* BEGIN Provided records *

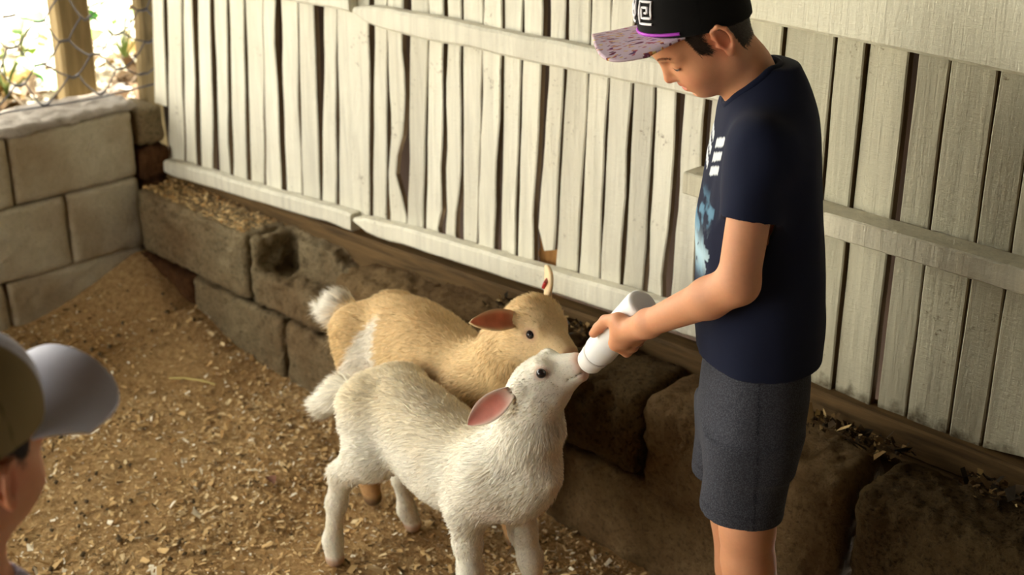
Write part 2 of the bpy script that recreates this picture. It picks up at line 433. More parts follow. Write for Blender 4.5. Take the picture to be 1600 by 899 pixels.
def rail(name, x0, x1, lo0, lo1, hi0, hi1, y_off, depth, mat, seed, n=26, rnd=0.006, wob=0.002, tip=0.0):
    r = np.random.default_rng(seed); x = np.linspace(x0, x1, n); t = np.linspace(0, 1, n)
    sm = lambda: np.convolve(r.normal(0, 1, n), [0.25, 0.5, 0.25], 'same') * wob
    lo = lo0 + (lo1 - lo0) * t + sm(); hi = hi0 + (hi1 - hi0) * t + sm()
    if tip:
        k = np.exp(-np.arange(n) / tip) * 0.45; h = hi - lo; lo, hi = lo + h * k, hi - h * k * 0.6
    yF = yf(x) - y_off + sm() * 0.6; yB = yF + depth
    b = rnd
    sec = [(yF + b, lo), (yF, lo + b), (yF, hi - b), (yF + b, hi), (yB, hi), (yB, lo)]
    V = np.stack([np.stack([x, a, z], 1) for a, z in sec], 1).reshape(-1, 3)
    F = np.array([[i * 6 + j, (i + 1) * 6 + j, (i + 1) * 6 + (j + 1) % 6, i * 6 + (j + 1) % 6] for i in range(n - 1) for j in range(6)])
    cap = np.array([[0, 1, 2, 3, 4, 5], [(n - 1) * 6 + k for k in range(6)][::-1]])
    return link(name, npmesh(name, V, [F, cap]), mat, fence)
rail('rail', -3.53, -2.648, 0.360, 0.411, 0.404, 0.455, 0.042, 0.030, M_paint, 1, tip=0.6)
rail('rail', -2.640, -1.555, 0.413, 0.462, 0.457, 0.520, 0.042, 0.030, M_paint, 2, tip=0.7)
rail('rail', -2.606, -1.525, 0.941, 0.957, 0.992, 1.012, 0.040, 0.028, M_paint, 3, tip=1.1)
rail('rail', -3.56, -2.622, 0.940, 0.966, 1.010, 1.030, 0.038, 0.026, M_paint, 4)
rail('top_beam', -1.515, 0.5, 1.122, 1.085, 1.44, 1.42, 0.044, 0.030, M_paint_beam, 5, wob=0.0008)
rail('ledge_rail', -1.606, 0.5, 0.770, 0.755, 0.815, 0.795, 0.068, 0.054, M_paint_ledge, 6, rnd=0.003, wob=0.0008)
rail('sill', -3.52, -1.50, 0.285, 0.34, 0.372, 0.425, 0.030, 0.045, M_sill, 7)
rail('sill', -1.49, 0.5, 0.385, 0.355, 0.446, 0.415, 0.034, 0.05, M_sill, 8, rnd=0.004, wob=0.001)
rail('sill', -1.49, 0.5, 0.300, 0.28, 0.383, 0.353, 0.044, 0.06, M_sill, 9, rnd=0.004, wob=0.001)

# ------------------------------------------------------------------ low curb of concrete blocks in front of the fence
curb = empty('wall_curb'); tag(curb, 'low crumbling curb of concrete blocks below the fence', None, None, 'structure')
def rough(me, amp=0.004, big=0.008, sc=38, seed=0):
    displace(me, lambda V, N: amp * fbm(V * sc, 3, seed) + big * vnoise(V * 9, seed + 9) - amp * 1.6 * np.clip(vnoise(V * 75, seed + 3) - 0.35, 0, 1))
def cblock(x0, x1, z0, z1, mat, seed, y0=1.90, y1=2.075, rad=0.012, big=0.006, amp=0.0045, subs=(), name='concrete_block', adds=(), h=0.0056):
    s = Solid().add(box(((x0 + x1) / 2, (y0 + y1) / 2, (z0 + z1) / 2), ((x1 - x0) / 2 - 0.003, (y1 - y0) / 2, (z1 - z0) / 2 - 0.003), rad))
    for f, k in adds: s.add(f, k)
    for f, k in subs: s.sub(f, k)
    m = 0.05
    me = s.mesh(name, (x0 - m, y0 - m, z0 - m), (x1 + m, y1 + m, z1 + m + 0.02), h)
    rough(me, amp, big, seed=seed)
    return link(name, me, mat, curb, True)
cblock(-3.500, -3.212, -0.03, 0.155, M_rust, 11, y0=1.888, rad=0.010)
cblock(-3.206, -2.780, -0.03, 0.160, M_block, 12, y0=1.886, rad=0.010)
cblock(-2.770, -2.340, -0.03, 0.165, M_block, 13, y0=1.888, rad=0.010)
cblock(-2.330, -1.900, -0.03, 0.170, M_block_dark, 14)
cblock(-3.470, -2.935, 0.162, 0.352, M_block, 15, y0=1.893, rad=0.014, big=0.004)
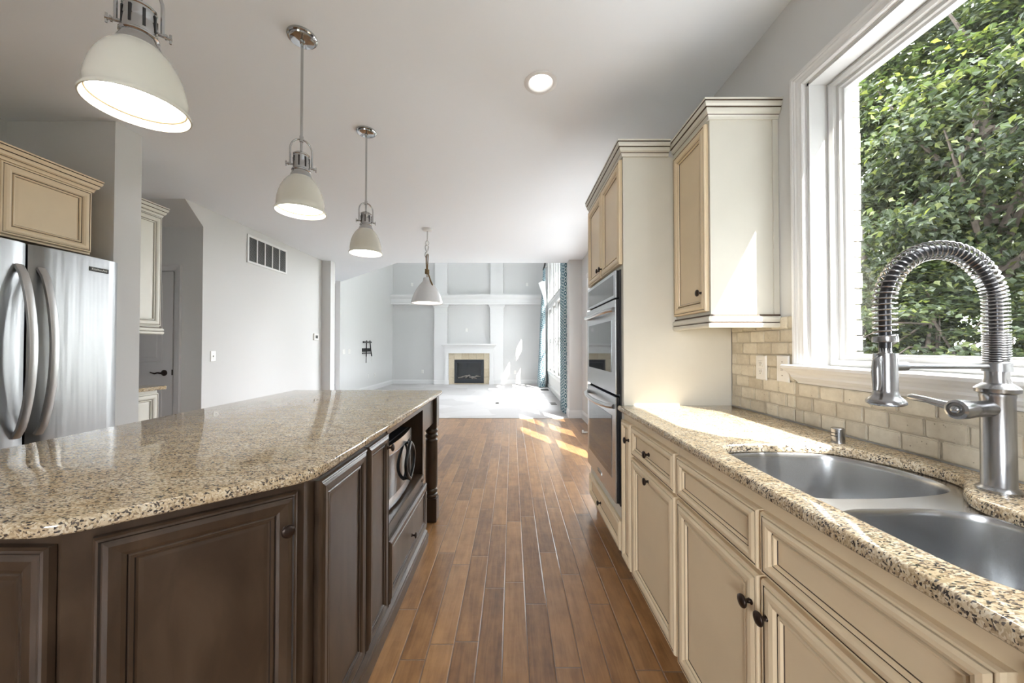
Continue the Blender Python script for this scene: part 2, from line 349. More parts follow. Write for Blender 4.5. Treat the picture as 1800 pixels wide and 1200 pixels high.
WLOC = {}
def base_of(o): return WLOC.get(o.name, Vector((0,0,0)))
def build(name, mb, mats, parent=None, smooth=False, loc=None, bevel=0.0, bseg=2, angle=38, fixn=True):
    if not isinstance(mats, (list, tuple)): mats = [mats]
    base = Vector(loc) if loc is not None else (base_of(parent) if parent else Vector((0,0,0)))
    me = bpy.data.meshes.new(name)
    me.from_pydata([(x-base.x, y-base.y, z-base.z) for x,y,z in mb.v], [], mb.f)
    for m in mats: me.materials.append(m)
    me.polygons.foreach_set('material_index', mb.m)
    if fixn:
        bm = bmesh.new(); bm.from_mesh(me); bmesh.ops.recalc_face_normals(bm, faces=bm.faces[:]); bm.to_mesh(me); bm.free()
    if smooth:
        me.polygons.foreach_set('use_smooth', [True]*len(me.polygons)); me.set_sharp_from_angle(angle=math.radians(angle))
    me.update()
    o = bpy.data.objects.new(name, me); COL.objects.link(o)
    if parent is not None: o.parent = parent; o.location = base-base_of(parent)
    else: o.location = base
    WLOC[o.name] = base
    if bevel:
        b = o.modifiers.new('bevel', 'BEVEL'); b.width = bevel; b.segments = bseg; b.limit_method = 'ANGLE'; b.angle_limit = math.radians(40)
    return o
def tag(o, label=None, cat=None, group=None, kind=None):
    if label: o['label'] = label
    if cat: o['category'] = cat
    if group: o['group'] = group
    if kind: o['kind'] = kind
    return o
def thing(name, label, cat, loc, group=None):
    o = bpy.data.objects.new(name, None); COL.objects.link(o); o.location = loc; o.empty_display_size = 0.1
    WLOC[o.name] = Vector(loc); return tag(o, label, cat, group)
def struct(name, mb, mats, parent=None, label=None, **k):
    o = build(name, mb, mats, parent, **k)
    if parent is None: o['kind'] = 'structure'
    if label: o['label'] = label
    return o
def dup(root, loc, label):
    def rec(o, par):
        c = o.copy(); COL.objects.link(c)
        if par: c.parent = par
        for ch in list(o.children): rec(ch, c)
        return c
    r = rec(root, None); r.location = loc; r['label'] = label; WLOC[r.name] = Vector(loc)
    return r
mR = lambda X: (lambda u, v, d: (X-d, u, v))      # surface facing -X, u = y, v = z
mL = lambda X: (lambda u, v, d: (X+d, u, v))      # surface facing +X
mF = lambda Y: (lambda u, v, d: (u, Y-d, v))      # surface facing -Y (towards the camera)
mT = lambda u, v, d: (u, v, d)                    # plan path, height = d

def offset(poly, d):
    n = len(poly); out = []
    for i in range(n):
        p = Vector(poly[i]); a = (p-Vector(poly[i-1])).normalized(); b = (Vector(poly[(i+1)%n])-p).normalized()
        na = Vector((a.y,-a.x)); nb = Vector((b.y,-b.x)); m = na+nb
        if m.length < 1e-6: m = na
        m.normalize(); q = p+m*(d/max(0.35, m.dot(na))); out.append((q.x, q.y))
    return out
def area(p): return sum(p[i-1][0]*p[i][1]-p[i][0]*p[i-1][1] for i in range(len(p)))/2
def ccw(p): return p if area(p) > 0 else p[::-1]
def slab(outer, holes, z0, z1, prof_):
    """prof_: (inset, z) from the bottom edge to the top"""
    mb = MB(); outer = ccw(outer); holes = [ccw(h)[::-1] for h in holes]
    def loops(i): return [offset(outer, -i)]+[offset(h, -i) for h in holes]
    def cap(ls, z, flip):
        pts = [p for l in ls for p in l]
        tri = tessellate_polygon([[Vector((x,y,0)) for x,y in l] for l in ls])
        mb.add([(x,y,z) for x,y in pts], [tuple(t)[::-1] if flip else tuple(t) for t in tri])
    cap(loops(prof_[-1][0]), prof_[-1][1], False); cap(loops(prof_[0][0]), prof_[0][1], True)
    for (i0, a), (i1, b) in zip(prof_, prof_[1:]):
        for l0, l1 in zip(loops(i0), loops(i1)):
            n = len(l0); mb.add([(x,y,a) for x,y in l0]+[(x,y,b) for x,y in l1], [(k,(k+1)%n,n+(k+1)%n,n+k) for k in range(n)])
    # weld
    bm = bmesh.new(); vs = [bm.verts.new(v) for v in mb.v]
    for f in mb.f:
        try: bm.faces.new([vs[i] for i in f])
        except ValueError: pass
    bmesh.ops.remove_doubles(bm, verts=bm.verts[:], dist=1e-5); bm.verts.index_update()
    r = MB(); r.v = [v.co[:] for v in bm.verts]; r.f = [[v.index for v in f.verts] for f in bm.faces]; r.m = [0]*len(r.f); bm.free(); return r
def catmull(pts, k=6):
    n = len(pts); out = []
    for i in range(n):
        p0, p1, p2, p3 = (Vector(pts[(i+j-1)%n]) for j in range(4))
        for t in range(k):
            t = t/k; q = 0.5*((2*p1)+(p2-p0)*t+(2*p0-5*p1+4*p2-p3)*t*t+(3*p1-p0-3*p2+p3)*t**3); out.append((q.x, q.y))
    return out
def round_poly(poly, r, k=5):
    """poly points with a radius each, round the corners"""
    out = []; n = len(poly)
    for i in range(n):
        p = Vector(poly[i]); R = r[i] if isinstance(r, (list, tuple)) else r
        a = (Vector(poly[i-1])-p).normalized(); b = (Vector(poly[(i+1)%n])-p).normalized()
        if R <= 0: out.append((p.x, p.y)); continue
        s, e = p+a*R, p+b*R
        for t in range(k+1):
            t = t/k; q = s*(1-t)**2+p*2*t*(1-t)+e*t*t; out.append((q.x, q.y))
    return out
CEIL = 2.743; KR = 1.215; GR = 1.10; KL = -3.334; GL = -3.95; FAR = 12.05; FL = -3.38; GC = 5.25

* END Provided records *
* BEGIN Provided records *

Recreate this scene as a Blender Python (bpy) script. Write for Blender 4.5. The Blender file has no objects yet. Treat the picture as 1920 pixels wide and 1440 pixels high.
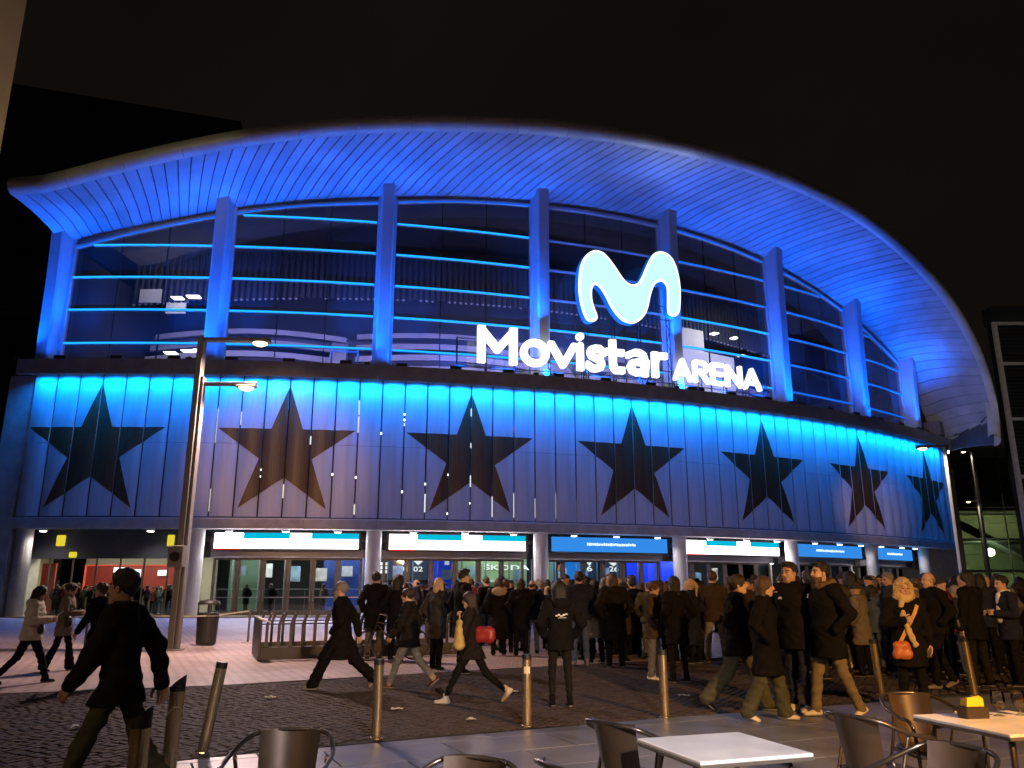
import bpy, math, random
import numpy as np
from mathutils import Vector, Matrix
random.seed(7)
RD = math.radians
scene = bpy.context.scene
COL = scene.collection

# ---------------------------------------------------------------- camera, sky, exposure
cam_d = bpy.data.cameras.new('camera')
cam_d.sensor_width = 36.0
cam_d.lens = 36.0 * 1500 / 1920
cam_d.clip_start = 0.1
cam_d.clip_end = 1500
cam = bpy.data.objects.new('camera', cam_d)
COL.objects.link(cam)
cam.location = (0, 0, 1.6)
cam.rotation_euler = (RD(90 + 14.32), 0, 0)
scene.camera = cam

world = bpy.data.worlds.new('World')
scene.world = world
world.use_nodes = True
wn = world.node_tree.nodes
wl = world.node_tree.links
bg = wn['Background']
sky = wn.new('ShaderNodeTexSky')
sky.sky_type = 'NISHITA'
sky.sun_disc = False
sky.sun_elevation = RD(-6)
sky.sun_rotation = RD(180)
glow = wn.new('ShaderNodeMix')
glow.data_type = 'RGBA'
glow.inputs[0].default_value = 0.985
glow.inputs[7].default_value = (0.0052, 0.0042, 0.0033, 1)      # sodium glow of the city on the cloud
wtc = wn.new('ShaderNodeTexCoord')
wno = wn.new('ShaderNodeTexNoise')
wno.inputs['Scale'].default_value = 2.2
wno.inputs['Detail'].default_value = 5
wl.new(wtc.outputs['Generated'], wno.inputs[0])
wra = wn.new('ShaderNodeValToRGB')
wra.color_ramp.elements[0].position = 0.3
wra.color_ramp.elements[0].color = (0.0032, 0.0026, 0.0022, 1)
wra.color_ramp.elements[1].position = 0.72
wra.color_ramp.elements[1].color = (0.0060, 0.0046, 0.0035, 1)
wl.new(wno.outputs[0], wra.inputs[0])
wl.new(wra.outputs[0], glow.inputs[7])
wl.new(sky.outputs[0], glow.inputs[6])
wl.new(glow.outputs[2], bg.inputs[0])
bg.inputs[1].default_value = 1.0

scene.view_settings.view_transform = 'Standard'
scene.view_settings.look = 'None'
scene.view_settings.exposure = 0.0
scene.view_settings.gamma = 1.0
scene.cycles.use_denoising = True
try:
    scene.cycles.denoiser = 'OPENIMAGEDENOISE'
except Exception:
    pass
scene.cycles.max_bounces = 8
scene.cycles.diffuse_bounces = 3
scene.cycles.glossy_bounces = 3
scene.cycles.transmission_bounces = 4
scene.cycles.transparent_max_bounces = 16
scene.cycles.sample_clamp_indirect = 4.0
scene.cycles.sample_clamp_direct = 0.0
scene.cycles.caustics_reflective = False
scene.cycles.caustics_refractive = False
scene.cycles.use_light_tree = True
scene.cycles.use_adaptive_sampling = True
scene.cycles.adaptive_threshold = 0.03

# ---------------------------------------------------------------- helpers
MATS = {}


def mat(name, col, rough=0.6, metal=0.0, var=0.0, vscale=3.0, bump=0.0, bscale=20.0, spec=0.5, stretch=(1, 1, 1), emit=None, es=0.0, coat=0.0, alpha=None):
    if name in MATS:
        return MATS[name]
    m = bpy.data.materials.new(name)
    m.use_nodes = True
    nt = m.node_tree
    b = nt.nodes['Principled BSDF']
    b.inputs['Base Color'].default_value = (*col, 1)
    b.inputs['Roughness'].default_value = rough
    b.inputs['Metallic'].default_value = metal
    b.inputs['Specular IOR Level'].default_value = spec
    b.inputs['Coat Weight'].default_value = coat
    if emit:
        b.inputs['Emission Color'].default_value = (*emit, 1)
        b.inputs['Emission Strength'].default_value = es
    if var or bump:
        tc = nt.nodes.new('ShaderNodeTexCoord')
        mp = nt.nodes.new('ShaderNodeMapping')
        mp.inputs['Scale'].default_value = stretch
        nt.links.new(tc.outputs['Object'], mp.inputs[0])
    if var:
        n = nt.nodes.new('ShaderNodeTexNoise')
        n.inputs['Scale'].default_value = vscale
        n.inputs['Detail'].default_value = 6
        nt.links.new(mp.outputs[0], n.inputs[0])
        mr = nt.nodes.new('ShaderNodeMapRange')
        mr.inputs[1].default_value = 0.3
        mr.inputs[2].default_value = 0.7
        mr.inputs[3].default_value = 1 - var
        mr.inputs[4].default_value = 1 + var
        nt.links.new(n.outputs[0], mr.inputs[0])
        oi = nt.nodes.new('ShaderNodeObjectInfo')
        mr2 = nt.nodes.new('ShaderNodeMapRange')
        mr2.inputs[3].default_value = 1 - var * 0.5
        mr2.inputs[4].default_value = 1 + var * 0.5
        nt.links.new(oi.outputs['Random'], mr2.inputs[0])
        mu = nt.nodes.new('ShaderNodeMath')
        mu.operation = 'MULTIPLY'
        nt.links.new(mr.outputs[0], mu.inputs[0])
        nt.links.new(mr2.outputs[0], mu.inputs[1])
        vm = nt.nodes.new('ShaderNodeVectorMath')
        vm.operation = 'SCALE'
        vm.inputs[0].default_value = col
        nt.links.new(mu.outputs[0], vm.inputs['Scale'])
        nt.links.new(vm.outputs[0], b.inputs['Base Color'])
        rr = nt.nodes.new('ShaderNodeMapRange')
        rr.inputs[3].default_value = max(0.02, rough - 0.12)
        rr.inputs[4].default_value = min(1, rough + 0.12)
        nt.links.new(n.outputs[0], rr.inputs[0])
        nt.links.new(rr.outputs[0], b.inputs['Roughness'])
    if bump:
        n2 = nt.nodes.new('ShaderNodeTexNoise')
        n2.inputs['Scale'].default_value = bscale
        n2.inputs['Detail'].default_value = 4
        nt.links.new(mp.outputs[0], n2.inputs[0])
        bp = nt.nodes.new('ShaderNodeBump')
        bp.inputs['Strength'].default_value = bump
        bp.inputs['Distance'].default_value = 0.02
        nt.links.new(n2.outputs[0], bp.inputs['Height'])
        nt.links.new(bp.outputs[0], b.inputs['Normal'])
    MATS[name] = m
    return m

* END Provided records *

(Exercise): Quote the lines above exactly, starting with the one that has "Recreate this scene" and ending with the one that has "scene.camera = cam"; drop the pictures and include nothing else.

(Expected answer):
Recreate this scene as a Blender Python (bpy) script. Write for Blender 4.5. The Blender file has no objects yet. Treat the picture as 1920 pixels wide and 1440 pixels high.
import bpy, math, random
import numpy as np
from mathutils import Vector, Matrix
random.seed(7)
RD = math.radians
scene = bpy.context.scene
COL = scene.collection

# ---------------------------------------------------------------- camera, sky, exposure
cam_d = bpy.data.cameras.new('camera')
cam_d.sensor_width = 36.0
cam_d.lens = 36.0 * 1500 / 1920
cam_d.clip_start = 0.1
cam_d.clip_end = 1500
cam = bpy.data.objects.new('camera', cam_d)
COL.objects.link(cam)
cam.location = (0, 0, 1.6)
cam.rotation_euler = (RD(90 + 14.32), 0, 0)
scene.camera = cam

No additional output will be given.